Le garçon-narrateur a douze ans et est relativement innocent. Il découvre au fur et à mesure de l'ouvrage la méchanceté des autres, parce qu'il est plus petit, parce qu'il fait partie de la chorale de l'école et qu'il chante bien avec une voix d'ange ; tout cela changera avec la puberté, mais en attendant ce jeune homme est encore "pur", donc gênant pour les autres qui ne peuvent supporter de l'avoir face à eux. Très vite il découvre ce que la vie lui réserve, Roland son frère se charge de le lui montrer : "Roland, c'est donc Roland, le preux chevalier, mais, à l'entendre, son olifant est dans son froc. Sauf que ça n'est pas lui qui souffle dedans, ce sont les filles.(...) Moi je suis Perceval, Perceval l'Ahuri, qui trempe encore ses doigts dans le bénitier et bave sa foi sur ses cahiers." (p.9/10)

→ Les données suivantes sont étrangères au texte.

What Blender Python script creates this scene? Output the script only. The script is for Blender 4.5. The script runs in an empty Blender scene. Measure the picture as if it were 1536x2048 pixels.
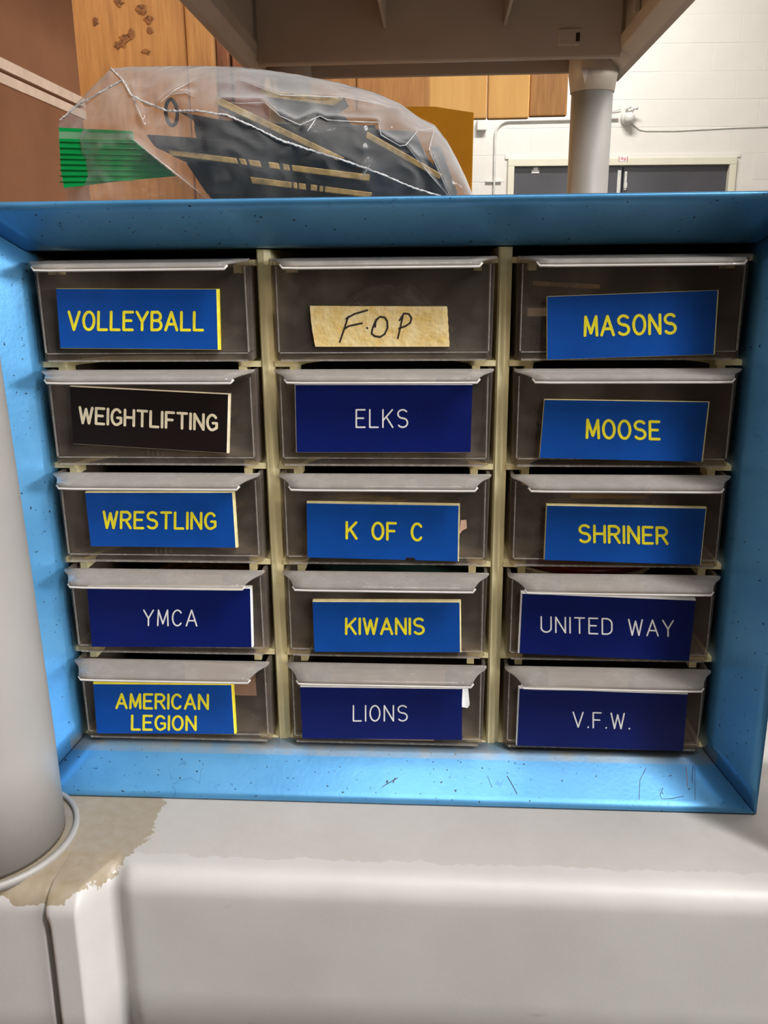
import bpy, bmesh, math, random
from mathutils import Vector, Matrix, noise, geometry
random.seed(7)
S = bpy.context.scene
COL = S.collection
# ------------------------------------------------------------------ camera
CAM = Vector((0.02414, -0.40405, 0.23858))
PITCH, YAW, ROLL, FPX = 0.27279, 0.061531, -0.0093897, 1717.4
camd = bpy.data.cameras.new('camera'); cam = bpy.data.objects.new('camera', camd); COL.objects.link(cam)
RM = (Matrix.Rotation(YAW, 3, 'Z') @ Matrix.Rotation(math.pi/2-PITCH, 3, 'X') @ Matrix.Rotation(ROLL, 3, 'Z'))
cam.matrix_world = Matrix.Translation(CAM) @ RM.to_4x4()
camd.sensor_fit = 'VERTICAL'; camd.sensor_height = 36; camd.sensor_width = 27
camd.lens = FPX*36/2048; camd.clip_start = 0.01; camd.clip_end = 60
S.camera = cam
def at(u, v, Y):                       # measured point of the photograph -> world point on the plane y = Y
    d = RM @ Vector(((u-768)/FPX, -(v-1024)/FPX, -1)); t = (Y-CAM.y)/d.y
    return CAM + d*t
# ------------------------------------------------------------------ light
S.view_settings.view_transform = 'Standard'; S.view_settings.look = 'None'
S.view_settings.exposure = 0.22; S.view_settings.gamma = 1; S.view_settings.use_curve_mapping = False
W = bpy.data.worlds.new('world'); S.world = W; W.use_nodes = True
bg = W.node_tree.nodes['Background']; bg.inputs[0].default_value = (1.0, 0.95, 0.90, 1); bg.inputs[1].default_value = 0.055
def lamp(name, loc, target, sx, sy, e, c=(1, 1, 1)):
    l = bpy.data.lights.new(name, 'AREA'); l.shape = 'RECTANGLE'; l.size = sx; l.size_y = sy; l.energy = e; l.color = c
    o = bpy.data.objects.new(name, l); COL.objects.link(o); o.location = loc
    o.rotation_euler = (Vector(target)-Vector(loc)).to_track_quat('-Z', 'Y').to_euler(); return o
lamp('ceiling_tube_light', (-0.02, -0.98, 2.6), (-0.02, -0.98, 0), 0.40, 1.3, 18, (1, 0.99, 0.98))
lamp('ceiling_tube_light', (1.35, -1.15, 1.85), (0.7, -0.6, 0), 0.16, 1.3, 60, (1, 0.99, 0.98))
lamp('ceiling_tube_light', (0.9, 5.2, 2.9), (0.9, 6.6, 0), 1.3, 0.3, 80, (1, 0.98, 0.95))
lamp('added_side_fill', (3.9, -1.5, 0.75), (0, -0.1, 0.3), 1.3, 0.5, 105, (1, 0.98, 0.96))  # unseen fill from the right, added to brighten cartons and left frame side
lamp('added_warm_fill', (-1.25, 0.72, 0.50), (0.26, 0.62, 0.54), 0.25, 0.25, 7, (1, 0.66, 0.34))  # unseen warm fill, added to tint the right shelf rim
lamp('ceiling_tube_light', (2.2, 0.5, 2.75), (2.2, 0.5, 3.2), 0.2, 3.0, 80, (1, 0.99, 0.97))     # upward glow of the open tube fixtures

# ------------------------------------------------------------------ materials
def nt(name):
    m = bpy.data.materials.new(name); m.use_nodes = True; n = m.node_tree
    return m, n, n.nodes['Principled BSDF'], n.nodes['Material Output']
def N(n, t, **k):
    x = n.nodes.new(t)
    for a, b in k.items(): setattr(x, a, b)
    return x
def srgb(r, g, b):
    f = lambda c: (c/255/12.92) if c/255 <= 0.04045 else ((c/255+0.055)/1.055)**2.4
    return (f(r), f(g), f(b), 1)
def noisef(n, scale, detail=3, rough=0.5, obj=True, vec_scale=None):
    tc = N(n, 'ShaderNodeTexCoord'); x = N(n, 'ShaderNodeTexNoise'); x.inputs['Scale'].default_value = scale
    x.inputs['Detail'].default_value = detail; x.inputs['Roughness'].default_value = rough
    if vec_scale:
        mp = N(n, 'ShaderNodeMapping'); mp.inputs['Scale'].default_value = vec_scale
        n.links.new(tc.outputs['Object'], mp.inputs[0]); n.links.new(mp.outputs[0], x.inputs['Vector'])
    else: n.links.new(tc.outputs['Object'], x.inputs['Vector'])
    return x.outputs['Fac']
def ramp(n, src, stops):
    r = N(n, 'ShaderNodeValToRGB'); e = r.color_ramp.elements
    while len(e) < len(stops): e.new(0.5)
    for i, (p, c) in enumerate(stops): e[i].position = p; e[i].color = c if len(c) == 4 else (*c, 1)
    n.links.new(src, r.inputs[0]); return r.outputs[0]
def mixc(n, fac, a, b, mode='MIX'):
    x = N(n, 'ShaderNodeMix', data_type='RGBA', blend_type=mode)
    for s, v in ((x.inputs[0], fac), (x.inputs[6], a), (x.inputs[7], b)):
        if hasattr(v, 'links'): n.links.new(v, s)
        else: s.default_value = v
    return x.outputs[2]
def math_(n, op, a, b=None, clamp=False):
    x = N(n, 'ShaderNodeMath', operation=op, use_clamp=clamp)
    for s, v in zip(x.inputs, (a, b)):
        if v is None: continue
        if hasattr(v, 'links'): n.links.new(v, s)
        else: s.default_value = v
    return x.outputs[0]
def bump(n, p, src, strength, dist):
    b = N(n, 'ShaderNodeBump'); b.inputs['Strength'].default_value = strength; b.inputs['Distance'].default_value = dist
    n.links.new(src, b.inputs['Height']); n.links.new(b.outputs[0], p.inputs['Normal'])
def plain(name, c, rough=0.5, metal=0, var=0.06, scale=30, bmp=0.0, spec=0.5, bscale=None):
    m, n, p, o = nt(name); p.inputs['Roughness'].default_value = rough; p.inputs['Metallic'].default_value = metal
    p.inputs['Specular IOR Level'].default_value = spec
    f = noisef(n, scale, 4, 0.6)
    a = tuple(x*(1-var*2.2) for x in c[:3]); b = tuple(min(1, x*(1+var*1.6)) for x in c[:3])
    n.links.new(ramp(n, f, [(0.3, a), (0.7, b)]), p.inputs['Base Color'])
    if bmp: bump(n, p, noisef(n, bscale or scale*8, 3), 0.4, bmp)
    return m
def film(name, col, base, dust, rough=0.15, scale=60, facing=0.5, tint=(0.9, 0.88, 0.85), bmp=0, bscale=100, power=2.5, vs=None):
    """thin clear plastic: part see-through, part dusty surface, more solid where it is seen edge-on"""
    m, n, p, o = nt(name); p.inputs['Roughness'].default_value = rough; p.inputs['Base Color'].default_value = (*col, 1)
    t = N(n, 'ShaderNodeBsdfTransparent'); t.inputs[0].default_value = (*tint, 1)
    mx = N(n, 'ShaderNodeMixShader'); lw = N(n, 'ShaderNodeLayerWeight'); lw.inputs[0].default_value = 0.5
    f = math_(n, 'POWER', lw.outputs['Facing'], power); f = math_(n, 'MULTIPLY', f, facing)
    d = noisef(n, scale, 6, 0.65, vec_scale=vs); d = math_(n, 'MULTIPLY', math_(n, 'SUBTRACT', d, 0.45, True), dust*4)
    f = math_(n, 'ADD', math_(n, 'ADD', f, base), d, True); f = math_(n, 'MINIMUM', f, 0.97)
    n.links.new(f, mx.inputs[0]); n.links.new(t.outputs[0], mx.inputs[1]); n.links.new(p.outputs[0], mx.inputs[2])
    n.links.new(mx.outputs[0], o.inputs[0])
    if bmp: bump(n, p, noisef(n, bscale, 3), 1.0, bmp)
    return m
def blue_paint():
    m, n, p, o = nt('blue_enamel'); p.inputs['Roughness'].default_value = 0.34; p.inputs['Metallic'].default_value = 0.5
    c = ramp(n, noisef(n, 25, 5, 0.6), [(0.3, srgb(76, 142, 192)), (0.7, srgb(92, 157, 205))])
    sp = ramp(n, noisef(n, 560, 2, 0.4), [(0.715, (0, 0, 0)), (0.735, (1, 1, 1))])
    c = mixc(n, sp, c, srgb(40, 55, 70))
    vo = N(n, 'ShaderNodeTexVoronoi', feature='DISTANCE_TO_EDGE'); tc = N(n, 'ShaderNodeTexCoord')
    nz = N(n, 'ShaderNodeTexNoise'); nz.inputs['Scale'].default_value = 70; n.links.new(tc.outputs['Object'], nz.inputs['Vector'])
    ad = mixc(n, 0.02, tc.outputs['Object'], nz.outputs['Color']); n.links.new(ad, vo.inputs['Vector']); vo.inputs['Scale'].default_value = 55
    crack = math_(n, 'MULTIPLY', math_(n, 'LESS_THAN', vo.outputs['Distance'], 0.012), math_(n, 'GREATER_THAN', noisef(n, 45, 2), 0.66))
    c = mixc(n, math_(n, 'MULTIPLY', crack, 0.25), c, srgb(40, 60, 85))
    # grey dust lying along the inner edge of the lower lip
    sx = N(n, 'ShaderNodeSeparateXYZ'); n.links.new(tc.outputs['Object'], sx.inputs[0])
    low = math_(n, 'SUBTRACT', 1.0, math_(n, 'DIVIDE', math_(n, 'ABSOLUTE', math_(n, 'SUBTRACT', sx.outputs['Z'], 0.0185)), 0.006), True)
    dy = math_(n, 'GREATER_THAN', sx.outputs['Y'], -0.0105)
    f = math_(n, 'MULTIPLY', math_(n, 'MULTIPLY', low, dy), math_(n, 'MULTIPLY', noisef(n, 90, 3), 1.5), True)
    c = mixc(n, f, c, srgb(150, 150, 145))
    n.links.new(c, p.inputs['Base Color']); bump(n, p, noisef(n, 500, 2), 0.15, 0.0003); return m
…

Perceval n'est pas comme tous les autres garçons, plus sensible, solitaire, différent. C'est cela qui met mal à l'aise certains qui le harcèlent et le menacent. Encore une fois, la différence fait peur et plutôt que de tenter d'apprendre d'autrui, de le connaître et de savoir ce qu'il peut apporter, certains préfèrent lui faire du mal, par peur de se confronter à ce qu'ils ne comprennent pas.

Roman construit en quatre chapitre du nom des saisons, commençant par l'automne. A chaque saison Perceval change, évolue, découvre, apprend. Une belle écriture qui part parfois dans des régions inconnues -de moi, mon côté terre-à-terre- mais qui toujours nous reprend pour nous emmener un peu plus loin. Beaucoup de sensibilité, d'émotions mais aussi des moments plus légers, plus drôles, c'est l'enfance quoi. Des phrases et un vocabulaire simples, certaines à retenir : "Il faudrait loger une femme dans chaque homme pour l'empêcher de faire couler le sang." (p.144/145)

Un très beau roman sur l'enfance, sur la différence, sur le passage à l'âge adulte et l'abandon des rêves et des illusions (pas pour tous, heureusement).